● DATA RECORDS
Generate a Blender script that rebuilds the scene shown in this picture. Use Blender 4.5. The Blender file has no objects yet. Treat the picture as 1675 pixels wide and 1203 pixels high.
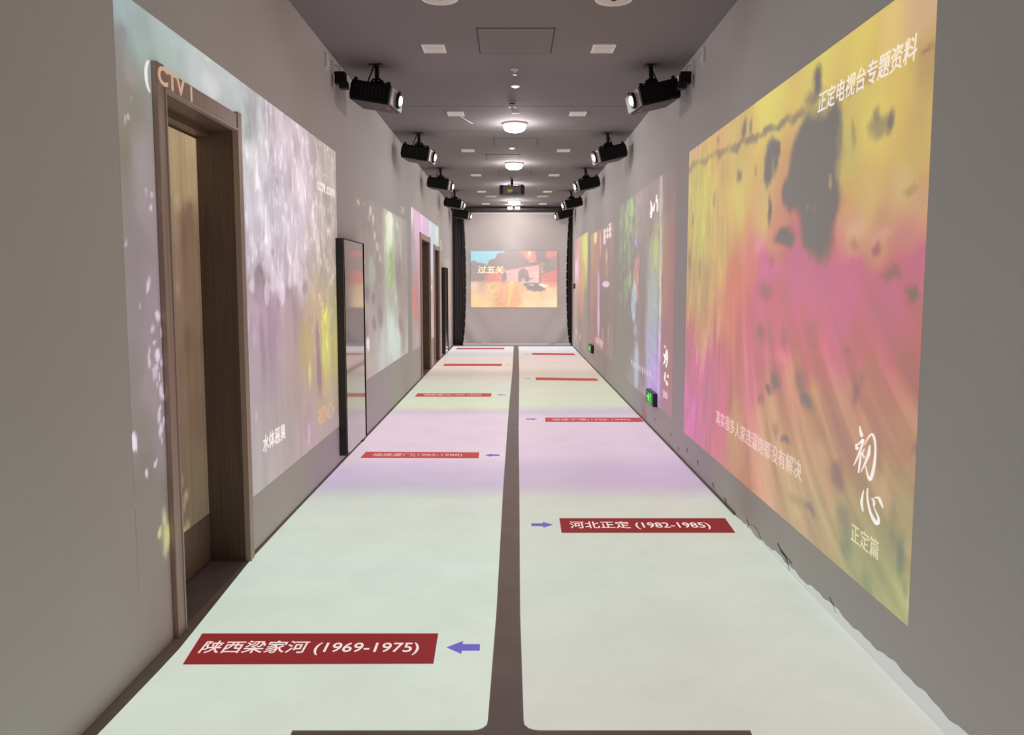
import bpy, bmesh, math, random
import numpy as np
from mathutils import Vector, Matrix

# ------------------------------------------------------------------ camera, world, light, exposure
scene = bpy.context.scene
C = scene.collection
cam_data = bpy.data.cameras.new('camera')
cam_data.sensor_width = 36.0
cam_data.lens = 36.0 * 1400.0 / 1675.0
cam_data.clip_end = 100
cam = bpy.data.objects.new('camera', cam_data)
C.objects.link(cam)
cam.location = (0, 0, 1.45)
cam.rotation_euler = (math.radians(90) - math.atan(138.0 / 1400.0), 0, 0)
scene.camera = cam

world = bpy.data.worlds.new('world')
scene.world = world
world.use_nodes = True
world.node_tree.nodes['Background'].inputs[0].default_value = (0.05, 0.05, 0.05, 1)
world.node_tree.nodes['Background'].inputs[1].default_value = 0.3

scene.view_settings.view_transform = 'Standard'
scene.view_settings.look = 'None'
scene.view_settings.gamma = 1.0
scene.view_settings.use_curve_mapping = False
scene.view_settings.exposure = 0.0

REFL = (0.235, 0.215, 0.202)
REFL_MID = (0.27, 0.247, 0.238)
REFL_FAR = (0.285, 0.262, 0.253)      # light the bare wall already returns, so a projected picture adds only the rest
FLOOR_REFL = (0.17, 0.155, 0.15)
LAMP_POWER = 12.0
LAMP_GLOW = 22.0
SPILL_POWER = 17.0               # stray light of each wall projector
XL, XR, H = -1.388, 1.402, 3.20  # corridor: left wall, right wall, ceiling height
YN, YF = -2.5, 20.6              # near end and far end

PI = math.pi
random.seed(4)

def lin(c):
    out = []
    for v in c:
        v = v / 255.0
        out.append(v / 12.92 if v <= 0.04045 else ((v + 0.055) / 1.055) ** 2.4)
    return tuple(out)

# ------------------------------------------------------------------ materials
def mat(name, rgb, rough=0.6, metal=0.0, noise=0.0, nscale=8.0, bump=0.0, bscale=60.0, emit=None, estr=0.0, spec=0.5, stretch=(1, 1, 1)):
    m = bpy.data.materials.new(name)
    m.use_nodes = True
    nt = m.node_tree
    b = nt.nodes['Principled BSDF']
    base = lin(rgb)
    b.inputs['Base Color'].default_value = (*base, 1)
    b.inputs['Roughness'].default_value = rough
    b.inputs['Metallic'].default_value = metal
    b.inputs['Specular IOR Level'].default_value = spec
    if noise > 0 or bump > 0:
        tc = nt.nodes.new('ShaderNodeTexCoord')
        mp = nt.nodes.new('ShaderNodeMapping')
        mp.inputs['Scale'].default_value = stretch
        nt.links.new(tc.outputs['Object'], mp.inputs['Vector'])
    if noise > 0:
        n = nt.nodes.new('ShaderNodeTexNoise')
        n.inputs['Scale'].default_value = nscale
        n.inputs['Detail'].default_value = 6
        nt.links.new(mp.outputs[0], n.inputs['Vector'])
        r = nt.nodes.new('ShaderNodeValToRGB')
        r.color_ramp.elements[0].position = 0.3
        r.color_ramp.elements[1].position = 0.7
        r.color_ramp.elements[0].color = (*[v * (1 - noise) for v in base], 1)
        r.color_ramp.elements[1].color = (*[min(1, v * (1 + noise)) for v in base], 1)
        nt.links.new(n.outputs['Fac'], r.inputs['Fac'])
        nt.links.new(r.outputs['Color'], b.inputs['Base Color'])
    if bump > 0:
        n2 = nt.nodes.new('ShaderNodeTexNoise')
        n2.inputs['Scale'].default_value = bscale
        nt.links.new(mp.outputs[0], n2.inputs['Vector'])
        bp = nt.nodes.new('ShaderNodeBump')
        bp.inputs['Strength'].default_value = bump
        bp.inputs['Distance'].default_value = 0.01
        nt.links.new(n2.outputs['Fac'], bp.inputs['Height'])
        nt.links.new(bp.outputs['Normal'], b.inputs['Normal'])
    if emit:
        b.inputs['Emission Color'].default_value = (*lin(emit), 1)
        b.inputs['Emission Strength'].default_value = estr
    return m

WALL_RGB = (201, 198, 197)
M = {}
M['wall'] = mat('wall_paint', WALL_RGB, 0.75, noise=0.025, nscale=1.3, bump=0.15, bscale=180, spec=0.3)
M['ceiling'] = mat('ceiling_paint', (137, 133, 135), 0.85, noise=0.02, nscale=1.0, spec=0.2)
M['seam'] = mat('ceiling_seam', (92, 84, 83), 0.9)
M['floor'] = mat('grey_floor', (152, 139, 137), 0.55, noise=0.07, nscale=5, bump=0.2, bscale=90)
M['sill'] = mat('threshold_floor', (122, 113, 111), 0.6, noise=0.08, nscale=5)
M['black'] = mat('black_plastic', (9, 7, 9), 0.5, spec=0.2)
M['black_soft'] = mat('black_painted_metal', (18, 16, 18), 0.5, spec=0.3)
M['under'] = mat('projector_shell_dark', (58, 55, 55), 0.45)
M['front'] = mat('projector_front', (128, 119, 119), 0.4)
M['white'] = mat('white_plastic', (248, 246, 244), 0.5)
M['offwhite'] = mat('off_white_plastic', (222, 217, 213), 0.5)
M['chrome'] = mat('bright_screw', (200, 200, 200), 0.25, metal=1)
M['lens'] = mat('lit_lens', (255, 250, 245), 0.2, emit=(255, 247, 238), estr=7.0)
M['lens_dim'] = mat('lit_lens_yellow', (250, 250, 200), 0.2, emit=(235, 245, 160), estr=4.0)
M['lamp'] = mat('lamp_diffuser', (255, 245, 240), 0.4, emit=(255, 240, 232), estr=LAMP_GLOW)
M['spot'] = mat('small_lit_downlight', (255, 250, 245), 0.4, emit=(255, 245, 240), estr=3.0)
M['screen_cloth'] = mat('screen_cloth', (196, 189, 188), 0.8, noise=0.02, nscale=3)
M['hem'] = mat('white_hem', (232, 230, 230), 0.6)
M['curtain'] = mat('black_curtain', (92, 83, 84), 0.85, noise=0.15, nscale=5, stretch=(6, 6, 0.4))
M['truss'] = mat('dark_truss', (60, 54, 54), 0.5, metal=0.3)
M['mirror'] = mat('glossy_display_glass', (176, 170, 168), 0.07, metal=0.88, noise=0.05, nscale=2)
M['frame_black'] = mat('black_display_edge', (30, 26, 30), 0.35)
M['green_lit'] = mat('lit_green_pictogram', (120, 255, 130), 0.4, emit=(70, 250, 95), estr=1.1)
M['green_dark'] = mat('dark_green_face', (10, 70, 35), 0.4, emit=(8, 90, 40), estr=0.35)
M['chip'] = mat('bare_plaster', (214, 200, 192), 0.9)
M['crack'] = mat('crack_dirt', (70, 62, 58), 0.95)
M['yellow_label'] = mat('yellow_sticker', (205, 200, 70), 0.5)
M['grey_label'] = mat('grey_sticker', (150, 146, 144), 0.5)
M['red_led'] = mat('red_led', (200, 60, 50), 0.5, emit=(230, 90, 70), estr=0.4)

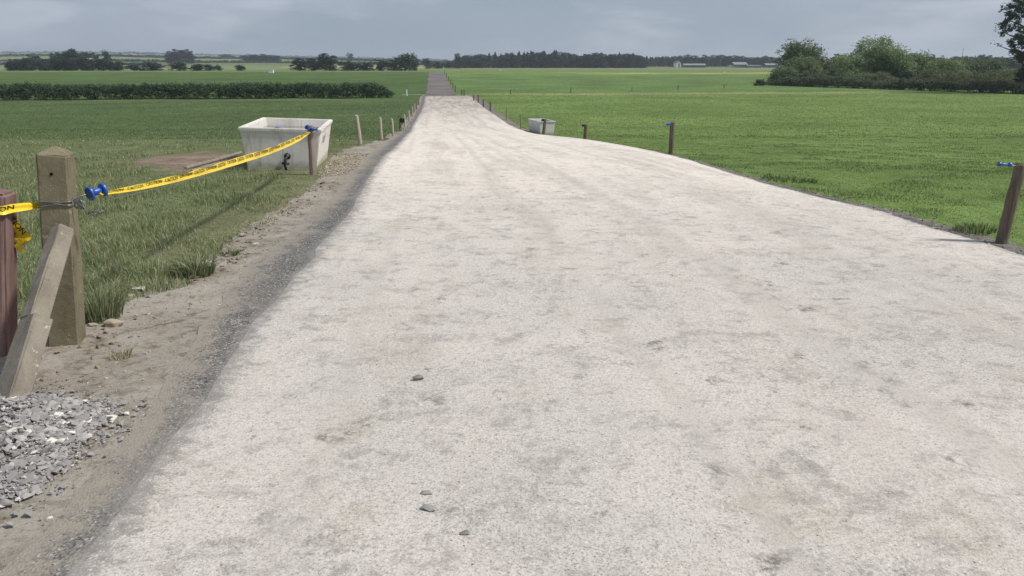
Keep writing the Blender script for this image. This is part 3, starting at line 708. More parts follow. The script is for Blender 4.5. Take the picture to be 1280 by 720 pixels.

● EXERCISE REQUIREMENTS
Give the number of lines above in which the word "objects" occurs, with nothing else.

● SOLUTION FOR THIS EXERCISE
3